For the breath is the only true, factual, indisputable reality we know. Everything else is happening within our minds, planning, remembering, daydreaming, teaching, criticizing, judging; all things are reflections or projections of our minds. In addition to noticing when you are thinking, you begin to name emotions--mind-states, as the Buddhists call them: anger, fear, jealousy, boredom, irritation, happiness, desire, longing, rapture, joy. They rise up, move like clouds across the limitless, blank, empty sky of your being, and pass away. You watch and return to your breathing. In ... out ...

It requires attention. Saint Teresa of Avila called this practice mental prayer and deplored her leaping thoughts. "This intellect is so wild," she wrote in her Life, "that it doesn't seem to be anything else than a frantic madman no one can tie down."

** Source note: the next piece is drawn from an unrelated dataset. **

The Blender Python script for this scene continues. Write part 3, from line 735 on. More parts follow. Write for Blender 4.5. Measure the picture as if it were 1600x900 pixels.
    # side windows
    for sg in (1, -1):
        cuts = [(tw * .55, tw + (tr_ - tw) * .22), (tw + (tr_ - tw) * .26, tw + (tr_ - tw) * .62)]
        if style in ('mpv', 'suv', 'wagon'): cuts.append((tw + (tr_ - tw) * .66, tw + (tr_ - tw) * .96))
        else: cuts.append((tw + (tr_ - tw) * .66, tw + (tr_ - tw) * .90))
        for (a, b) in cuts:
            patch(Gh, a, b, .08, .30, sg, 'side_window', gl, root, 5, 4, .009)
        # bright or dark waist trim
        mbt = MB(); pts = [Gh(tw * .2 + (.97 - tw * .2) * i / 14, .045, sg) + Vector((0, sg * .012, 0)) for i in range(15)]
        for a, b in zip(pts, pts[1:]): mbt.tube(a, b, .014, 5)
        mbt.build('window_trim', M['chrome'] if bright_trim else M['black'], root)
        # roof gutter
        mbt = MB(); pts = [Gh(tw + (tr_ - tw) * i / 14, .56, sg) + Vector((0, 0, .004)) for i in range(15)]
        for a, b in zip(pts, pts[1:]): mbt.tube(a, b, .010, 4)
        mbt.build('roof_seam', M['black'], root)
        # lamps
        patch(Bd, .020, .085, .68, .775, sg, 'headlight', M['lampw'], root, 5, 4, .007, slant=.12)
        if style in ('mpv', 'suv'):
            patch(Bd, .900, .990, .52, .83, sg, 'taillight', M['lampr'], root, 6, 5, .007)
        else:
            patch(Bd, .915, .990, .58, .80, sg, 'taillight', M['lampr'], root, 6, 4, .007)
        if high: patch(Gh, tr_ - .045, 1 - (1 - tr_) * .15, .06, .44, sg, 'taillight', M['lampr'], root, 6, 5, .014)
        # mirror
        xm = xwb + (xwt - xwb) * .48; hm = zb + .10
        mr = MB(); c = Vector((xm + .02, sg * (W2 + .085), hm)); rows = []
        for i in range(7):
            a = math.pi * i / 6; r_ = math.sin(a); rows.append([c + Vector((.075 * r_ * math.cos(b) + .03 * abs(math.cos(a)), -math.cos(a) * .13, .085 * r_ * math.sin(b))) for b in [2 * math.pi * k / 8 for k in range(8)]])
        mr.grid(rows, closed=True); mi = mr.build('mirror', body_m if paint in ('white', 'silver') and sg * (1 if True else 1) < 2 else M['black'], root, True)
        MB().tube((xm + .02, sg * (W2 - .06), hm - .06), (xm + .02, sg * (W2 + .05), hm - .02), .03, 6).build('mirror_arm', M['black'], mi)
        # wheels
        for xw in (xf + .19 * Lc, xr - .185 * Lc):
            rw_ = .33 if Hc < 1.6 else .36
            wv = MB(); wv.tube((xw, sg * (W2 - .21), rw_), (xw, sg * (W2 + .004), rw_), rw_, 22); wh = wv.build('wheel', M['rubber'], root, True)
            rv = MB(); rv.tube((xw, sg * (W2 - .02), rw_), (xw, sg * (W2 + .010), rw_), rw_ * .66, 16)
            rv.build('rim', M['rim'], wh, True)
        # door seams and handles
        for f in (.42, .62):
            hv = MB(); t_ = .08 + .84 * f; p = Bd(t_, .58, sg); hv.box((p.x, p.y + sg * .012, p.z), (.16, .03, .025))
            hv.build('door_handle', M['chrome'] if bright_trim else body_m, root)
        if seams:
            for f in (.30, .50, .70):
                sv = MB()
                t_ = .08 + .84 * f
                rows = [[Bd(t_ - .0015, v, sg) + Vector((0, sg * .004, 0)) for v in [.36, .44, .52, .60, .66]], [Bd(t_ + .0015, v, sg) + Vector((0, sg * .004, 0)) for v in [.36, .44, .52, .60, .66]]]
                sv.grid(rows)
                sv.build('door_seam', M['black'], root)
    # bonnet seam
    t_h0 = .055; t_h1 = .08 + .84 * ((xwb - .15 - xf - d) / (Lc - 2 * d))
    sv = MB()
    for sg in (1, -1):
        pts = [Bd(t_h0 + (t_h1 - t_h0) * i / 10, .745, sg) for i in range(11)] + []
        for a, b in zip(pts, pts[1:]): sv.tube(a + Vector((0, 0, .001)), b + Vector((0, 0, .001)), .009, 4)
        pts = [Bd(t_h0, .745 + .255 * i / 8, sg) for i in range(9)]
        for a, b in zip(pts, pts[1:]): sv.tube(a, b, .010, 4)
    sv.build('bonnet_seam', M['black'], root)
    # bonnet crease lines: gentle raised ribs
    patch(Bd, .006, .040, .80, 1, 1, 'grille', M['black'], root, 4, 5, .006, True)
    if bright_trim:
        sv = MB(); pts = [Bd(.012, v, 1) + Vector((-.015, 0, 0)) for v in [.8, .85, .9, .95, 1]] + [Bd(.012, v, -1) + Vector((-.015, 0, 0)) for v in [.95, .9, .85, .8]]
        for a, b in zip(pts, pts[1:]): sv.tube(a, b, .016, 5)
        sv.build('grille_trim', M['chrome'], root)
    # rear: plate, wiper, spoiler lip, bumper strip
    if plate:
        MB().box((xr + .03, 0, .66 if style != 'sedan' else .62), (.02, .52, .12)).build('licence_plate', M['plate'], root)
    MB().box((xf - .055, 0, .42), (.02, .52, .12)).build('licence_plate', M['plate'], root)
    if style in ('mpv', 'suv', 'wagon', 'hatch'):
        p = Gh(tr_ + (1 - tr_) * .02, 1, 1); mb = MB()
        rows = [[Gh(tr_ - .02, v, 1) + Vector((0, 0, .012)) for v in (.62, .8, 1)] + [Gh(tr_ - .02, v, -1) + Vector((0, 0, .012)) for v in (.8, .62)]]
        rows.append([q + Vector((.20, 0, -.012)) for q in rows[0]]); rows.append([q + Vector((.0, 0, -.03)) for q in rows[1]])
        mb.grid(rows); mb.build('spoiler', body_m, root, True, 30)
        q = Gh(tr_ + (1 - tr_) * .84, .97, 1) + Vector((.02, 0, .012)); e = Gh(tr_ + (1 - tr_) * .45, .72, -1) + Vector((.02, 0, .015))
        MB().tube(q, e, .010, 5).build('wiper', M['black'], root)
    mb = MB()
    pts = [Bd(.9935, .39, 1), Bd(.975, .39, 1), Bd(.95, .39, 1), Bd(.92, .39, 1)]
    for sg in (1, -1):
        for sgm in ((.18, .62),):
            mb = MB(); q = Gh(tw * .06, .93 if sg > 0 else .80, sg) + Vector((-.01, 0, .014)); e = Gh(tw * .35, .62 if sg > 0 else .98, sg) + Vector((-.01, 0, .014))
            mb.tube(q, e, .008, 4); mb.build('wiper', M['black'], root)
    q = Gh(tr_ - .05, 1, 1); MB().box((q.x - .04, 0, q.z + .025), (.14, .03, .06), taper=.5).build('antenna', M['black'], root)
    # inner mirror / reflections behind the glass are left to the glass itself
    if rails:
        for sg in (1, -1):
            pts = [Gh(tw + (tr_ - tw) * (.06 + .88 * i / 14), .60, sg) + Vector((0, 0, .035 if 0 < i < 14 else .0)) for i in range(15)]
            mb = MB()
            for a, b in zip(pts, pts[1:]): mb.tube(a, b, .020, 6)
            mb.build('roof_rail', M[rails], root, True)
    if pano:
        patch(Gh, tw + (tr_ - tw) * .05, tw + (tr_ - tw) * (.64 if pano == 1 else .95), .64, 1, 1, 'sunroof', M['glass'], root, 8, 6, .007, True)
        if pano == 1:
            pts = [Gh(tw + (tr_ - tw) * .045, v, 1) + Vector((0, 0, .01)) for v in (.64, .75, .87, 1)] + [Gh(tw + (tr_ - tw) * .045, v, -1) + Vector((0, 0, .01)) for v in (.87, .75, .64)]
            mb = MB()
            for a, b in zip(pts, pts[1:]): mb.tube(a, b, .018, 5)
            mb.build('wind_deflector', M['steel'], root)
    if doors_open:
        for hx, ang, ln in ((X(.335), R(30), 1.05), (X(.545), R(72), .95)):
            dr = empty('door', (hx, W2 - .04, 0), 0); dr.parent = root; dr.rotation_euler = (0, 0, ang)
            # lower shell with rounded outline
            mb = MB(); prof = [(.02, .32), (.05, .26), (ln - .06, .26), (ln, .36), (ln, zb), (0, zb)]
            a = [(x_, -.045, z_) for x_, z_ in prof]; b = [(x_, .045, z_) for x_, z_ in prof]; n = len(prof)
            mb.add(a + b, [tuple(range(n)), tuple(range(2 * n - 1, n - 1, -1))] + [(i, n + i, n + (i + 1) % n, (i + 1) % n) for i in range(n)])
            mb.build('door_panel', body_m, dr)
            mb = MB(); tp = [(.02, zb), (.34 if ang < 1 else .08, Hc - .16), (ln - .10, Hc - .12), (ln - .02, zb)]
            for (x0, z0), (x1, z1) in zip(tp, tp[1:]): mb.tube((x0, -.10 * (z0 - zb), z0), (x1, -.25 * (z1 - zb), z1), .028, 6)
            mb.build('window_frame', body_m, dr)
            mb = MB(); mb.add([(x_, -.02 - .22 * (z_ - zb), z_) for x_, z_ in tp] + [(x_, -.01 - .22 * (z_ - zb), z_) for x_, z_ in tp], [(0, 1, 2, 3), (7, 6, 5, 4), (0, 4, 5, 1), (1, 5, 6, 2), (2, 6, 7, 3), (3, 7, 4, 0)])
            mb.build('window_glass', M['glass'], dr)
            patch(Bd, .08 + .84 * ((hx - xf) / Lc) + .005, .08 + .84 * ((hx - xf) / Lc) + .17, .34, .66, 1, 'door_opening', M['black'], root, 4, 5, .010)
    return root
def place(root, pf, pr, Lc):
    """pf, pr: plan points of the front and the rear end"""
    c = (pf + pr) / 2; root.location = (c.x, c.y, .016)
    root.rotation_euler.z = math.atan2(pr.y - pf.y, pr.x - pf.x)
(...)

Finally you grow so quiet that you differentiate the varying physical sensations in your body: a pain in your knee, a twinge in the neck, an itch or throbbing, a pulsing or tingling; and slowly, as you do this day by day, you become so still that soon you hear your own heartbeat, sense the blood pulsing through your veins. In ...out ...

You have visions. In the early days, violent, psychedelic thunderstorms assailed me with swirling colors--red, black, purple, green--or else sequential waves of light moved in toward me or flowed outward in waves that reached to the farthest stars. These would be followed by periods of deep calm, the quiet of a mirror-sea on a windless summer day. Then I watched my thoughts lift in a gentle swell and imperceptibly subside.

One of the common early phenomena is the "eye of God." It appears as a luminous bright disk, a golden "eye" with its black pupil watching you. It is similar to the blinding spot that assails you when you step from a brilliant white snowfield into a dark room. In meditation, however, you cannot attribute this effect to the adjustment of the retina, for you are only sitting, eyes closed. What is it?

In ... out ... and soon the image of an eye fades, to be replaced by the sound of a birdsong or a numbness in your foot, or by the desire for a cup of tea; still you watch attentively, attaching no importance to any of these visions or events, sensations or ideas.